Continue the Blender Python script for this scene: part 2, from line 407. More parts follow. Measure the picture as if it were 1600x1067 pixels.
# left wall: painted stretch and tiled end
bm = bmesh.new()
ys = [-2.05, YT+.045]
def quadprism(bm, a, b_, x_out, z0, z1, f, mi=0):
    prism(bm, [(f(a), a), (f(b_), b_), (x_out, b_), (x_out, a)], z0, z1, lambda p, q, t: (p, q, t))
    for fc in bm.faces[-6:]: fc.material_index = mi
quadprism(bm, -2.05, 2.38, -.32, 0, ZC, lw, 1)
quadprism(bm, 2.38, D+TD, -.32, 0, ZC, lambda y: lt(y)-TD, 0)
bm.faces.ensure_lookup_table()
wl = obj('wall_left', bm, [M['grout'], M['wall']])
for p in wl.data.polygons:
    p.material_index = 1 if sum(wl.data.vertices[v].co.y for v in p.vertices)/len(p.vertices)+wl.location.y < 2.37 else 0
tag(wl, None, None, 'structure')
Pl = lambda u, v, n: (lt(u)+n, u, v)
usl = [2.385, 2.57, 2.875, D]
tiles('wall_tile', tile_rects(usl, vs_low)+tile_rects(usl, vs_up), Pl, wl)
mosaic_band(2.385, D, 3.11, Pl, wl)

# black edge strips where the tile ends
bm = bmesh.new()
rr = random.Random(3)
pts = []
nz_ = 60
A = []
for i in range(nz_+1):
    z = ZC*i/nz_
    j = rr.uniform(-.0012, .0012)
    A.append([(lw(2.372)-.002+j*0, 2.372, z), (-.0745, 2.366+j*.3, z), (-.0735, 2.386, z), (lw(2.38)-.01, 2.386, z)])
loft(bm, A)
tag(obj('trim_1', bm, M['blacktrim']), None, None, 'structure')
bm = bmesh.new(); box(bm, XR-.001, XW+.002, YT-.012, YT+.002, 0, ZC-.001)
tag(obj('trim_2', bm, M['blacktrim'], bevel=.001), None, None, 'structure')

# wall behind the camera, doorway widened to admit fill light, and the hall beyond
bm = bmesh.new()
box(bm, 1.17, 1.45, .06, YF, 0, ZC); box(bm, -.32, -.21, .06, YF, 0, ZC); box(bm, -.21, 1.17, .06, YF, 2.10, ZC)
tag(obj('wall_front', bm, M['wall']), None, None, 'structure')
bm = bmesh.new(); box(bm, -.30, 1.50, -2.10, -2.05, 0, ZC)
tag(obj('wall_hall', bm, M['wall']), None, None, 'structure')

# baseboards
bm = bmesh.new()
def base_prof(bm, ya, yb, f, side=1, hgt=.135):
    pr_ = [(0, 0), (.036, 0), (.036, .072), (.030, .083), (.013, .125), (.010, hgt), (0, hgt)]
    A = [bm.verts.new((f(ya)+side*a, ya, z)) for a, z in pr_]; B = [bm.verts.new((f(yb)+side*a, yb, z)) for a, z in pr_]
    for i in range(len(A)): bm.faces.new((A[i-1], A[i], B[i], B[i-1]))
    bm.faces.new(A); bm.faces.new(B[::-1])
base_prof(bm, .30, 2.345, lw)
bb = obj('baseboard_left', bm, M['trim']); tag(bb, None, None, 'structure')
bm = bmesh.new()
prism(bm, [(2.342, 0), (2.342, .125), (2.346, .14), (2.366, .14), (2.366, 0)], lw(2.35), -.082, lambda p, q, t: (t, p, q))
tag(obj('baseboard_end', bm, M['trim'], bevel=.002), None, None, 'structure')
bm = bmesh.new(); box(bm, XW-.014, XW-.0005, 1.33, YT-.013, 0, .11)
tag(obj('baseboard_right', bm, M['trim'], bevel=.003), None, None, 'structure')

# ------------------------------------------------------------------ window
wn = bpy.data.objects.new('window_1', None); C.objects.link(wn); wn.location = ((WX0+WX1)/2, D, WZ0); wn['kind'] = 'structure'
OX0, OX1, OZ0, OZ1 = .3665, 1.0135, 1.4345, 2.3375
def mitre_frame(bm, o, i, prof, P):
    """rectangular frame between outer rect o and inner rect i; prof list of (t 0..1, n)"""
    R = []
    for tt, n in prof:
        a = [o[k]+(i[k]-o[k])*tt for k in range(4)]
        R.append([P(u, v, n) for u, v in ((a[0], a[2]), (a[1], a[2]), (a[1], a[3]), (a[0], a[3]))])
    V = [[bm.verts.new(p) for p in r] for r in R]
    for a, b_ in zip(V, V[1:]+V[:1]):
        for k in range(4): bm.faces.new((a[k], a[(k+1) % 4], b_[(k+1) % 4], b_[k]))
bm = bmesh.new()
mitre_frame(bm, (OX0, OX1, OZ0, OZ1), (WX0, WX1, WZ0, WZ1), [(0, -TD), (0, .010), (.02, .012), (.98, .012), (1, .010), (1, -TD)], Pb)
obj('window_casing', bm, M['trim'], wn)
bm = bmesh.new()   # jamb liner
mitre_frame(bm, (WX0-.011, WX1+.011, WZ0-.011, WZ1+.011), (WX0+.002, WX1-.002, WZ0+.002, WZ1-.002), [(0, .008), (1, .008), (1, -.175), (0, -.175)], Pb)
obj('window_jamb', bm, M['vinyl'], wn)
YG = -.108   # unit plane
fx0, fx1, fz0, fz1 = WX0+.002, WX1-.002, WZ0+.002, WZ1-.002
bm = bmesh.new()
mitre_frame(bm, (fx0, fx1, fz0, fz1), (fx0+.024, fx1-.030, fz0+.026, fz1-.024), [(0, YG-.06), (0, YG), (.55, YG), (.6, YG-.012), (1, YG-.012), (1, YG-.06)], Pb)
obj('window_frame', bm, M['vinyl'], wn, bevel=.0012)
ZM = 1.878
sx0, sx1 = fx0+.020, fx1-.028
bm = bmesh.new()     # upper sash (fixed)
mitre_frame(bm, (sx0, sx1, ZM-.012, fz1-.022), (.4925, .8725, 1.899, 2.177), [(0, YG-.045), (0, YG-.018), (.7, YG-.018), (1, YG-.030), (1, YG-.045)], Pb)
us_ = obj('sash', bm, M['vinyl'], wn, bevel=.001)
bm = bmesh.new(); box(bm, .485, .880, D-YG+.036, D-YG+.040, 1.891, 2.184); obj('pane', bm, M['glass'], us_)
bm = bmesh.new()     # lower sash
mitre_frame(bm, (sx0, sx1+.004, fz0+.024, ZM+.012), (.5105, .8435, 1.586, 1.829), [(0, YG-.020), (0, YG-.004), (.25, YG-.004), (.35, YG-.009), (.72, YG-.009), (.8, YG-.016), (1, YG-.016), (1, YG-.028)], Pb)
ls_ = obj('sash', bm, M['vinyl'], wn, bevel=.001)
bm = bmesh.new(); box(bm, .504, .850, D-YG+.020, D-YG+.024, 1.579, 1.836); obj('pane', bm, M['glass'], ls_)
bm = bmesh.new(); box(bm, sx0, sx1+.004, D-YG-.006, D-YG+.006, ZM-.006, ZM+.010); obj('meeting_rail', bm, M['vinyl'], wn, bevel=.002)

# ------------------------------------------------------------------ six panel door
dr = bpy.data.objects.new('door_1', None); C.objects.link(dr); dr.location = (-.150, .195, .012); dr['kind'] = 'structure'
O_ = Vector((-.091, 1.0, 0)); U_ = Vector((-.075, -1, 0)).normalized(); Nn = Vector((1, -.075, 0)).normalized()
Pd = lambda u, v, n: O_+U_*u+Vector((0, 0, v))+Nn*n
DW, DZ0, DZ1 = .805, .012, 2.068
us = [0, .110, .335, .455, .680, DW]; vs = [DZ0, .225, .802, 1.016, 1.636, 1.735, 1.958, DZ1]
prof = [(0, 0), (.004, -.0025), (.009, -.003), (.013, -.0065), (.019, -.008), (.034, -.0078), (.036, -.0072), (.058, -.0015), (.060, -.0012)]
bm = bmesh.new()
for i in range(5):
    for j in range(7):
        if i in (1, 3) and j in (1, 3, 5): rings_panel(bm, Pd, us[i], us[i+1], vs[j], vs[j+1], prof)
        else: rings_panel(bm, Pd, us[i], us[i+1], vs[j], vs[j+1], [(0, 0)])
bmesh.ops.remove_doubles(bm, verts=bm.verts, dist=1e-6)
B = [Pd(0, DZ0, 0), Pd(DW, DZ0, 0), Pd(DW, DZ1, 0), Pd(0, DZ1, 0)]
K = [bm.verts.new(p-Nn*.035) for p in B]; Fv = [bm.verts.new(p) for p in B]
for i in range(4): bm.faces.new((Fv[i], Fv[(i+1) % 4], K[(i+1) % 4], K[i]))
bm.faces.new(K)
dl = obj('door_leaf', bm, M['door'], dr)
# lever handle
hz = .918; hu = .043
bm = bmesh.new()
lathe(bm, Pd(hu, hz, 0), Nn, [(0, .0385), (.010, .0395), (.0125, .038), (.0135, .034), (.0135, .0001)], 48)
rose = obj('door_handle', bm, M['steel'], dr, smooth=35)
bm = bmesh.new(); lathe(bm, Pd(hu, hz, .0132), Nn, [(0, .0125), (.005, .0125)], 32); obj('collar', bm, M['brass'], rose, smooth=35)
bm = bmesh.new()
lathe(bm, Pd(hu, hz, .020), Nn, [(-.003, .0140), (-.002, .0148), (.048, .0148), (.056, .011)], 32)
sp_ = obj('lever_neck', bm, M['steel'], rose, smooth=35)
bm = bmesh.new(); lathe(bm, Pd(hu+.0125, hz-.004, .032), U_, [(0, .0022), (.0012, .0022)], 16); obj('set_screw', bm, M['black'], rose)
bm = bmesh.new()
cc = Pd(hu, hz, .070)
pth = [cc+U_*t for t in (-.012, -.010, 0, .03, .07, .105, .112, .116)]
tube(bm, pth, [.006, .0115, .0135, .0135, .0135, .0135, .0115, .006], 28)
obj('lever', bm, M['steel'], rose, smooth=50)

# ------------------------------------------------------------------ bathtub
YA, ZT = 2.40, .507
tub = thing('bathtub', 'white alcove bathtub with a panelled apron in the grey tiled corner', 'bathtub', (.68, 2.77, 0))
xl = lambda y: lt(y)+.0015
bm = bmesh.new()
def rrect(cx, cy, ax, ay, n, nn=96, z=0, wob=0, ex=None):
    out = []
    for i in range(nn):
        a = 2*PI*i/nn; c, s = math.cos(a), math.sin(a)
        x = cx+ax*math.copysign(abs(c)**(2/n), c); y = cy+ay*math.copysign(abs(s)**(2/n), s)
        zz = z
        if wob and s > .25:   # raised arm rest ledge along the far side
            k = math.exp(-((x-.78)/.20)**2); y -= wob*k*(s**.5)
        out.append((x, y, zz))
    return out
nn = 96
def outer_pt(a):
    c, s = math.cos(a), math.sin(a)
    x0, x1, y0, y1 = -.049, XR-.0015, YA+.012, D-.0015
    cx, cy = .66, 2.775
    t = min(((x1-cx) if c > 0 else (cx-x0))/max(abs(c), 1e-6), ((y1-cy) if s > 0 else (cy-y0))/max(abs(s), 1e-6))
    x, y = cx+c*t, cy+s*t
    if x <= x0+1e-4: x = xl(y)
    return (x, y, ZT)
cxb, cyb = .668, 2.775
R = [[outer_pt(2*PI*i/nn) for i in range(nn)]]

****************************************

Copy exactly the lines that run from the first line of the data to the line containing "tag(obj('wall_hall', bm, M['wall']), None, None, 'structure')", please, with both ends included and nothing else.

> _SOLUTION FOR THIS EXERCISE_
Continue the Blender Python script for this scene: part 2, from line 407. More parts follow. Measure the picture as if it were 1600x1067 pixels.
# left wall: painted stretch and tiled end
bm = bmesh.new()
ys = [-2.05, YT+.045]
def quadprism(bm, a, b_, x_out, z0, z1, f, mi=0):
    prism(bm, [(f(a), a), (f(b_), b_), (x_out, b_), (x_out, a)], z0, z1, lambda p, q, t: (p, q, t))
    for fc in bm.faces[-6:]: fc.material_index = mi
quadprism(bm, -2.05, 2.38, -.32, 0, ZC, lw, 1)
quadprism(bm, 2.38, D+TD, -.32, 0, ZC, lambda y: lt(y)-TD, 0)
bm.faces.ensure_lookup_table()
wl = obj('wall_left', bm, [M['grout'], M['wall']])
for p in wl.data.polygons:
    p.material_index = 1 if sum(wl.data.vertices[v].co.y for v in p.vertices)/len(p.vertices)+wl.location.y < 2.37 else 0
tag(wl, None, None, 'structure')
Pl = lambda u, v, n: (lt(u)+n, u, v)
usl = [2.385, 2.57, 2.875, D]
tiles('wall_tile', tile_rects(usl, vs_low)+tile_rects(usl, vs_up), Pl, wl)
mosaic_band(2.385, D, 3.11, Pl, wl)

# black edge strips where the tile ends
bm = bmesh.new()
rr = random.Random(3)
pts = []
nz_ = 60
A = []
for i in range(nz_+1):
    z = ZC*i/nz_
    j = rr.uniform(-.0012, .0012)
    A.append([(lw(2.372)-.002+j*0, 2.372, z), (-.0745, 2.366+j*.3, z), (-.0735, 2.386, z), (lw(2.38)-.01, 2.386, z)])
loft(bm, A)
tag(obj('trim_1', bm, M['blacktrim']), None, None, 'structure')
bm = bmesh.new(); box(bm, XR-.001, XW+.002, YT-.012, YT+.002, 0, ZC-.001)
tag(obj('trim_2', bm, M['blacktrim'], bevel=.001), None, None, 'structure')

# wall behind the camera, doorway widened to admit fill light, and the hall beyond
bm = bmesh.new()
box(bm, 1.17, 1.45, .06, YF, 0, ZC); box(bm, -.32, -.21, .06, YF, 0, ZC); box(bm, -.21, 1.17, .06, YF, 2.10, ZC)
tag(obj('wall_front', bm, M['wall']), None, None, 'structure')
bm = bmesh.new(); box(bm, -.30, 1.50, -2.10, -2.05, 0, ZC)
tag(obj('wall_hall', bm, M['wall']), None, None, 'structure')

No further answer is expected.